On the night of May 16 the Germans made a counter-attack, which pushed back the extreme apex of the ground gained by the Seventh Division. All other points were held. The British had now cut two holes in the German front over a distance of about three miles; but between the two holes into which the heads of the Second and Seventh Divisions had buried themselves, there lay one portion of a thousand yards inviolate, strongly defended by intricate works and machine-guns. Desperate endeavours had been made upon the 16th to get round the north of this position by the Second Division, but the fire was too murderous, and all were repulsed. At half-past nine in the morning of the 17th the attempt was renewed from both sides with a strong artillery support. On the north the Highland Light Infantry and the 2nd Oxford and Bucks made a strong attack, while on the south the 21st Brigade pushed to the front. The 4th Camerons, a Gaelic-speaking battalion of shepherds and gillies, kept fair pace with the veteran regular battalions of the Brigade, but lost their gallant Colonel, Fraser. The fiery valour of the Camerons is shown by the fact that afterwards bodies of the fallen were found far ahead of any point reached that day by the main advance. Gradually the valiant defenders were driven from post to post, and crushed under the cross fire. About mid-day the position was in the hands of the British, 300 survivors having been captured. After this consolidation of their front, the two attacking divisions drove on together to the eastward, winning ground but meeting everywhere the same stark resistance. Farmhouse after farmhouse was carried. At one point a considerable body ‘Of Germans rushed out from an untenable position; but on their putting up their hands and advancing towards the British, they were mowed down to the number of some hundreds by the rifles and cannon of their comrades in the rear. South of Festubert the thick spray of bombers and bayonet men thrown out by the Seventh Division into the German trenches were also making ground all day, and the enemy’s loss in this quarter was exceedingly heavy. The 57th Prussian Regiment of Infantry, among others, is said to have lost more than two-thirds of their numbers during these operations.
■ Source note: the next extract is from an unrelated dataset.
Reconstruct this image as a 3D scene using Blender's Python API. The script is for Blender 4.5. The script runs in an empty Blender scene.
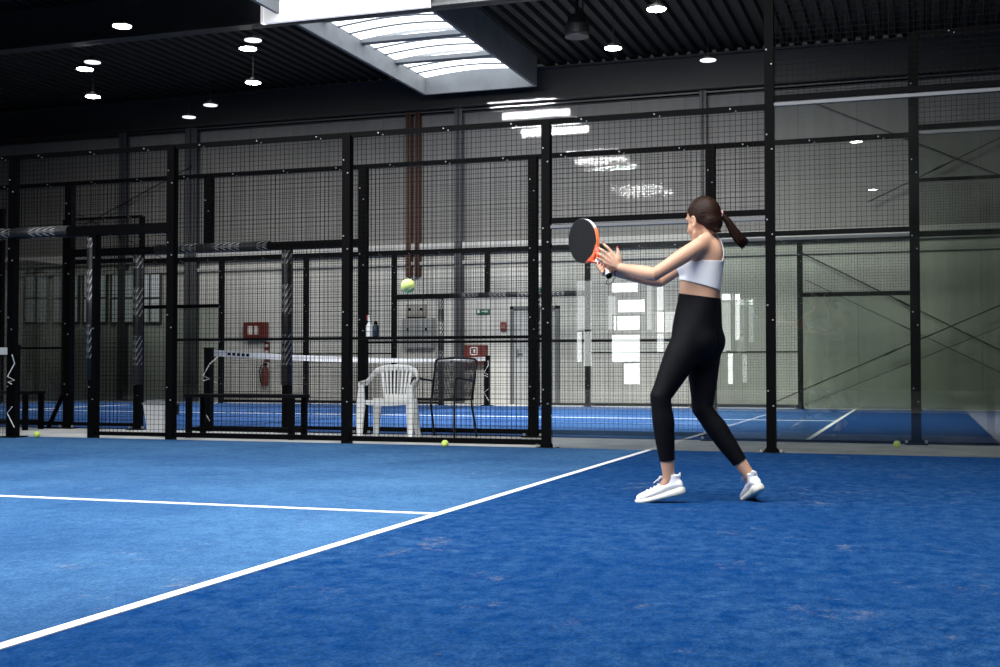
import bpy, bmesh, math, random
import numpy as np
from mathutils import Vector, Matrix, Quaternion
random.seed(7)
PI = math.pi
scene = bpy.context.scene
COL = scene.collection

# ------------------------------------------------------------------ camera
F_PX = 1230.0
YAW = math.radians(18.85)
PITCH = math.atan(34.5 / F_PX)
CAMZ = 0.75
RIGHT = Vector((math.cos(YAW), math.sin(YAW), 0))
FWD = Vector((-math.sin(YAW), math.cos(YAW), 0))
UP = Vector((0, 0, 1))
cam_d = bpy.data.cameras.new('camera'); cam = bpy.data.objects.new('camera', cam_d); COL.objects.link(cam)
cam.location = (0, 0, CAMZ); cam.rotation_euler = (PI/2 + PITCH, 0, YAW)
cam_d.sensor_width = 36; cam_d.lens = 36 * F_PX / 1000; cam_d.clip_end = 200; cam_d.clip_start = 0.05
scene.camera = cam
CF = FWD * math.cos(PITCH) + UP * math.sin(PITCH)
CU = UP * math.cos(PITCH) - FWD * math.sin(PITCH)

def ray(px, py):
    return CF + RIGHT * ((px - 500) / F_PX) + CU * ((333.5 - py) / F_PX)
def at_y(px, py, Y):
    d = ray(px, py); return Vector((0, 0, CAMZ)) + d * (Y / d.y)
def at_z(px, py, Z):
    d = ray(px, py); return Vector((0, 0, CAMZ)) + d * ((Z - CAMZ) / d.z)
def at_d(px, py, depth):
    d = ray(px, py); return Vector((0, 0, CAMZ)) + d * (depth / d.dot(FWD))

# ------------------------------------------------------------------ materials
MATS = {}
def mat(name, col, rough=0.6, metal=0.0, emit=None, estr=0.0, var=0.0, vscale=8.0, bump=0.0, bscale=60.0, spec=0.5, stretch=(1, 1, 1)):
    if name in MATS: return MATS[name]
    m = bpy.data.materials.new(name); m.use_nodes = True
    nt = m.node_tree; b = nt.nodes['Principled BSDF']
    b.inputs['Base Color'].default_value = (*col, 1); b.inputs['Roughness'].default_value = rough
    b.inputs['Metallic'].default_value = metal; b.inputs['Specular IOR Level'].default_value = spec
    if emit:
        b.inputs['Emission Color'].default_value = (*emit, 1); b.inputs['Emission Strength'].default_value = estr
    if var or bump:
        tc = nt.nodes.new('ShaderNodeTexCoord'); mp = nt.nodes.new('ShaderNodeMapping')
        mp.inputs['Scale'].default_value = stretch
        nt.links.new(tc.outputs['Object'], mp.inputs['Vector'])
    if var:
        n = nt.nodes.new('ShaderNodeTexNoise'); n.inputs['Scale'].default_value = vscale; n.inputs['Detail'].default_value = 6
        nt.links.new(mp.outputs['Vector'], n.inputs['Vector'])
        r = nt.nodes.new('ShaderNodeMapRange'); r.inputs['From Min'].default_value = .3; r.inputs['From Max'].default_value = .7
        r.inputs['To Min'].default_value = 1 - var; r.inputs['To Max'].default_value = 1 + var
        nt.links.new(n.outputs['Fac'], r.inputs['Value'])
        mx = nt.nodes.new('ShaderNodeVectorMath'); mx.operation = 'SCALE'; mx.inputs[0].default_value = col
        nt.links.new(r.outputs['Result'], mx.inputs['Scale']); nt.links.new(mx.outputs['Vector'], b.inputs['Base Color'])
    if bump:
        n2 = nt.nodes.new('ShaderNodeTexNoise'); n2.inputs['Scale'].default_value = bscale
        nt.links.new(mp.outputs['Vector'], n2.inputs['Vector'])
        bp = nt.nodes.new('ShaderNodeBump'); bp.inputs['Strength'].default_value = bump; bp.inputs['Distance'].default_value = .01
        nt.links.new(n2.outputs['Fac'], bp.inputs['Height']); nt.links.new(bp.outputs['Normal'], b.inputs['Normal'])
    MATS[name] = m; return m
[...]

By the evening of Monday, May 17, the hostile front had been crushed in for a space of over two miles, and the British Army had regained the ascendancy which had been momentarily checked upon May 9. If a larger tale of prisoners was not forthcoming as a proof of victory, the explanation lay in the desperate nature of the encounter. The sinking of the
Lusitania
, and the murders by poison-gas, were in the thoughts and on the lips of the assaulting infantry, and many a German made a vicarious atonement. At the same time the little mobs of men who rushed forward with white flags in one hand, and in many cases their purses outstretched in the other, were given quarter and led to the rear, safe from all violence save from their own artillery. There were many fierce threats of no quarter before the engagement, but with victory the traditional kindliness of the British soldier asserted itself once more.
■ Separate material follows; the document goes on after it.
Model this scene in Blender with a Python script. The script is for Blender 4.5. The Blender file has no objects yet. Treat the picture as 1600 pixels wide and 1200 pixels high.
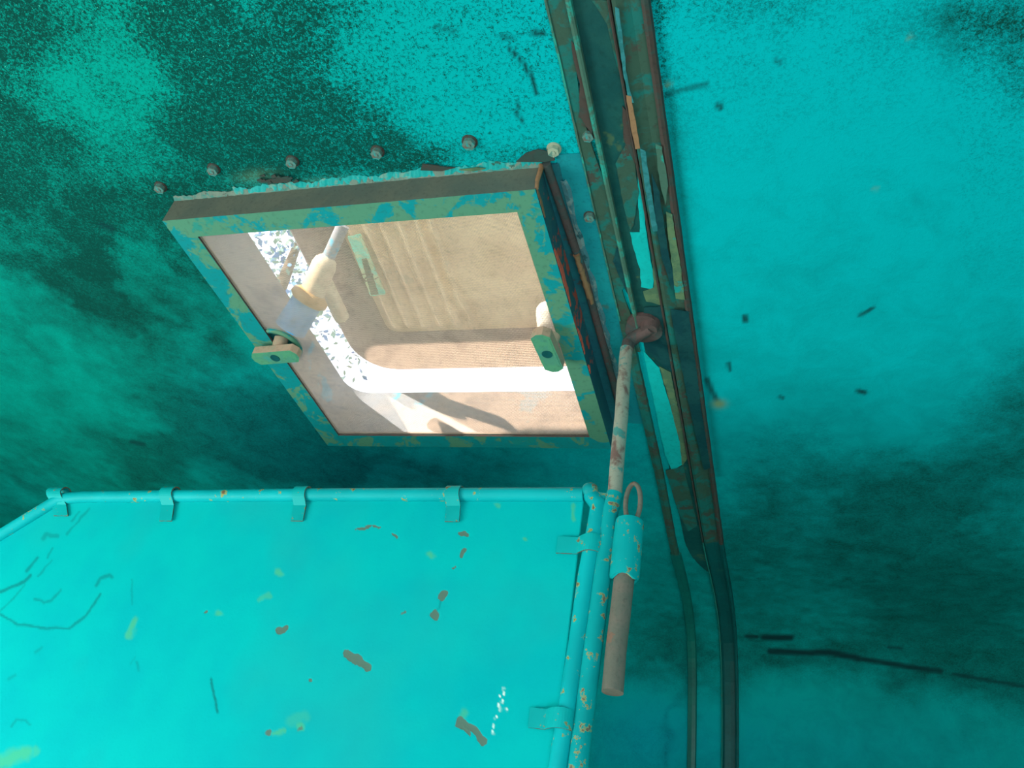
import bpy, math, random
import numpy as np
from mathutils import Vector, Matrix
random.seed(7); rng = np.random.default_rng(7)
C = bpy.context.scene.collection
sc = bpy.context.scene
PI = math.pi

# ------------------------------------------------------------------ camera, world, light, exposure
# world frame while building: X along the vehicle, Y across it, Z up; z=0 is the underside of the hatch frame.
Z0 = 1.962                       # everything is lifted by this at the end so the floor lies at z=0
R = np.array([[0.9523964802919175, 0.24884101027537364, 0.17636226103746747],
              [-0.012621282235409445, 0.6101618465120511, -0.7921745034872707],
              [-0.30460080033102577, 0.7521839353948844, 0.5842566876489246]])
CAM = np.array([0.68830756, -0.53621604, -0.66266497]); FPX = 1348.52
cd = bpy.data.cameras.new('camera'); cam = bpy.data.objects.new('camera', cd); C.objects.link(cam)
cd.sensor_width = 36; cd.lens = FPX / 1600 * 36; cd.clip_start = .02; cd.clip_end = 200
M = Matrix(((R[0][0], -R[1][0], -R[2][0], CAM[0]), (R[0][1], -R[1][1], -R[2][1], CAM[1]),
            (R[0][2], -R[1][2], -R[2][2], CAM[2] + Z0), (0, 0, 0, 1)))
cam.matrix_world = M; sc.camera = cam

w = bpy.data.worlds.new('world'); sc.world = w; w.use_nodes = True
bg = w.node_tree.nodes['Background']; bg.inputs[0].default_value = (.80, .90, 1, 1); bg.inputs[1].default_value = 4.0

def lamp(name, kind, loc, target, power, color, size=None, size_y=None, angle=None):
    l = bpy.data.lights.new(name, kind); l.energy = power; l.color = color
    if size: l.shape = 'RECTANGLE'; l.size = size; l.size_y = size_y or size
    if angle is not None: l.angle = angle
    o = bpy.data.objects.new(name, l); C.objects.link(o); o.location = (loc[0], loc[1], loc[2] + Z0)
    d = Vector(target) - Vector(loc); o.rotation_euler = d.to_track_quat('-Z', 'Y').to_euler()
    return o
lamp('sun', 'SUN', (-.80, -1.35, .53), (0, 0, 0), 20.0, (1, .86, .68), angle=.01)
lamp('left_fill', 'AREA', (-.72, -.38, -1.12), (.0, .26, -.6), 20, (.88, 1, .88), .55, .7)  # added area lamp inside the room, brightens the panel from lower left
lamp('rear_fill', 'AREA', (1.25, -1.3, -1.45), (.8, .0, .0), 17, (.76, .92, 1), 1.0, .8)  # added area lamp, brightens the right of the ceiling from behind

sc.view_settings.view_transform = 'Standard'; sc.view_settings.look = 'None'
sc.view_settings.exposure = 0; sc.view_settings.gamma = 1; sc.view_settings.use_curve_mapping = False

# ------------------------------------------------------------------ helpers
CEIL = .0378
def at(u, v, ax, val):            # the point where the sight line of a pixel meets the plane axis=val
    d = R.T @ np.array([(u - 800) / FPX, (v - 600) / FPX, 1.0])
    return CAM + d * ((val - CAM[ax]) / d[ax])
def to_px(P):
    q = (np.asarray(P, float) - CAM) @ R.T
    z = np.where(q[..., 2] > .05, q[..., 2], np.nan)
    return np.stack([800 + FPX * q[..., 0] / z, 600 + FPX * q[..., 1] / z], -1)

def empty(name, loc):
    o = bpy.data.objects.new(name, None); C.objects.link(o); o.location = loc; o.empty_display_size = .02
    return o
def tag(o, label=None, cat=None, group=None, kind=None):
    for k, v in (('label', label), ('category', cat), ('group', group), ('kind', kind)):
        if v: o[k] = v
    return o

class MB:
    def __init__(s): s.v = []; s.f = []; s.m = []; s.sm = []
    def add(s, vs, fs, mi=0, smooth=False):
        b = len(s.v); s.v += [tuple(float(c) for c in p) for p in vs]
        for f in fs: s.f.append(tuple(b + i for i in f)); s.m.append(mi); s.sm.append(smooth)
        return s
    def box(s, a, b, mi=0):
        x0, y0, z0 = a; x1, y1, z1 = b
        vs = [(x, y, z) for z in (z0, z1) for y in (y0, y1) for x in (x0, x1)]
        return s.add(vs, [(0, 2, 3, 1), (4, 5, 7, 6), (0, 1, 5, 4), (2, 6, 7, 3), (0, 4, 6, 2), (1, 3, 7, 5)], mi)
    def prism(s, outline, axis, d, mi=0, smooth=False):      # outline: list of 3D points, extruded by vector d
        n = len(outline); d = np.array(d, float)
        vs = [np.array(p, float) for p in outline]; vs += [p + d for p in vs]
        s.add(vs, [tuple(range(n))[::-1], tuple(range(n, 2 * n))], mi)
        s.add(vs, [(i, (i + 1) % n, n + (i + 1) % n, n + i) for i in range(n)], mi, smooth)
        return s
    def tube(s, pts, r, seg=14, mi=0, caps=True, jit=0, round_ends=False):
        pts = [np.array(p, float) for p in pts]; n = len(pts)
        rs = list(r) if hasattr(r, '__len__') else [r] * n
        if round_ends:
            for e, (a, b) in ((0, (0, 1)), (1, (-1, -2))):
                dv = pts[a] - pts[b]; dv /= np.linalg.norm(dv)
                ex = []; r0 = rs[a]
                for k in (30, 60, 84): ex.append((pts[a] + dv * r0 * math.sin(math.radians(k)), r0 * math.cos(math.radians(k))))
                if e == 0:
                    for q in ex: pts.insert(0, q[0]); rs.insert(0, q[1])
                else:
                    for q in ex: pts.append(q[0]); rs.append(q[1])
            n = len(pts)
        T = []
        for i in range(n):
            t = pts[min(i + 1, n - 1)] - pts[max(i - 1, 0)]; T.append(t / (np.linalg.norm(t) + 1e-12))
        up = np.array([0, 0, 1.0]) if abs(T[0][2]) < .9 else np.array([1.0, 0, 0])
        u = np.cross(T[0], up); u /= np.linalg.norm(u)
        vs = []
        for i in range(n):
            u = u - T[i] * (u @ T[i]); u /= np.linalg.norm(u); w_ = np.cross(T[i], u)
            for k in range(seg):
                a = 2 * PI * k / seg; rr = rs[i] * (1 + (random.uniform(-jit, jit) if jit else 0))
                vs.append(pts[i] + (u * math.cos(a) + w_ * math.sin(a)) * rr)
        fs = [(i * seg + k, i * seg + (k + 1) % seg, (i + 1) * seg + (k + 1) % seg, (i + 1) * seg + k) for i in range(n - 1) for k in range(seg)]
        s.add(vs, fs, mi, True)
        if caps: s.add(vs[:seg], [tuple(range(seg))[::-1]], mi); s.add(vs[-seg:], [tuple(range(seg))], mi)
        return s
    def build(s, name, mats, parent=None, bevel=0, seg=2):
        me = bpy.data.meshes.new(name); me.from_pydata(s.v, [], s.f); me.validate()
        for m in (mats if isinstance(mats, (list, tuple)) else [mats]): me.materials.append(m)
        for i, p in enumerate(me.polygons):
            if i < len(s.m): p.material_index = s.m[i]; p.use_smooth = s.sm[i]
        o = bpy.data.objects.new(name, me); C.objects.link(o)
        if parent is not None:
            o.parent = parent; wl = Vector((0, 0, 0)); q = parent
            while q is not None: wl += q.location; q = q.parent
            me.transform(Matrix.Translation(-wl))
        if bevel:
            b = o.modifiers.new('bevel', 'BEVEL'); b.width = bevel; b.segments = seg; b.limit_method = 'ANGLE'; b.angle_limit = .7
        return o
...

On the evening of the 17th the men in the front Festubert line were relieved, Lord Cavan’s 4th Guards Brigade taking over the advanced trenches in which the 1st King’s Liverpools and other battalions of the 5th and 6th Brigades were lying. The Guards had to advance a considerable distance under very heavy fire to reach their objective, and there is a touch of other days in the fact that the Bishop of Khartoum stood by the trenches and blessed them as they passed. They lost many men from the terrible artillery fire, but in spite of this they at once advanced in a most gallant attack which won several hundred yards of ground. The Irish and 2nd Grenadiers were the attacking battalions with the Herts territorials in close support. The Irish Guards were especially forward and held the ground gained, but lost 17 officers and several hundred men. All day of the 18th the Guards held the advanced front line until relieved at midnight of that date by the advance of another Division.

The 18th saw the general advance renewed, but it was hampered by the fact that the heavy weather made it difficult to obtain the artillery support which is so needful where buildings have to be carried. The Indians upon the left sustained a heavy attack upon this day, the losses falling chiefly upon the Sirhind Brigade, and especially on the 1st Highland Light Infantry and the 15th Sikhs. It was in this action that Lieutenant Smyth and Private Lai Singh of the latter regiment saved the fight at a critical moment by bringing up a fresh supply of bombs. Ten men started on the venture, and only the two won home. The 19th was wet and misty. It was upon this date that the two hard-working and victorious Divisions, the Second and the Seventh, were relieved respectively by the Fifty-first Highland Territorial Division and by the Canadians, the guns of the two regular Divisions being retained. The operations which had hitherto been under Monro of the First Corps, were now confided to Alderson of the Canadians. At this time, the general level of the advance was the road which extends from La Quinque to Bethune. The change of troops did not entail any alteration in strategy, and the slow advance went forward. Upon the night of May 20-21 the Canadians continued the work of the Seventh Division, and added several fresh German trenches to the area already secured. From Richebourg to the south and east there was now a considerable erosion in the German position. The first objective of the Canadians was an orchard in the Quinque Rue position, which was assaulted by the 14th Montreal Regiment (Meighen) and the 16th Canadian Scottish (Leckie), after a gallant reconnaissance by Major Leckie of the latter regiment. The Canadians were thrust in between the 3rd Coldstream Guards of the Second Division upon their left, and the 2nd Wiltshires of the Seventh Division upon their right. The orchard was cleared in most gallant fashion, and a trench upon the flank of it was taken, but the Canadian loss was considerable in the battalions named and in the 13th Royal Canadian Highlanders in support. Another Canadian battalion, the 10th, had attacked the German line a mile to the south of the orchard, and had been repulsed. A heavy bombardment was organised, and the attempt was renewed upon the following day, two companies of the 10th, preceded by a company of grenade-throwers, carrying
400 yards
of the trench at a very severe cost. It was partly recaptured by the Germans upon May 22, while part remained in the hands of the Canadians. Several counter-attacks were made upon the Canadians during this day, but all withered away before the deadly fire of the Western infantry.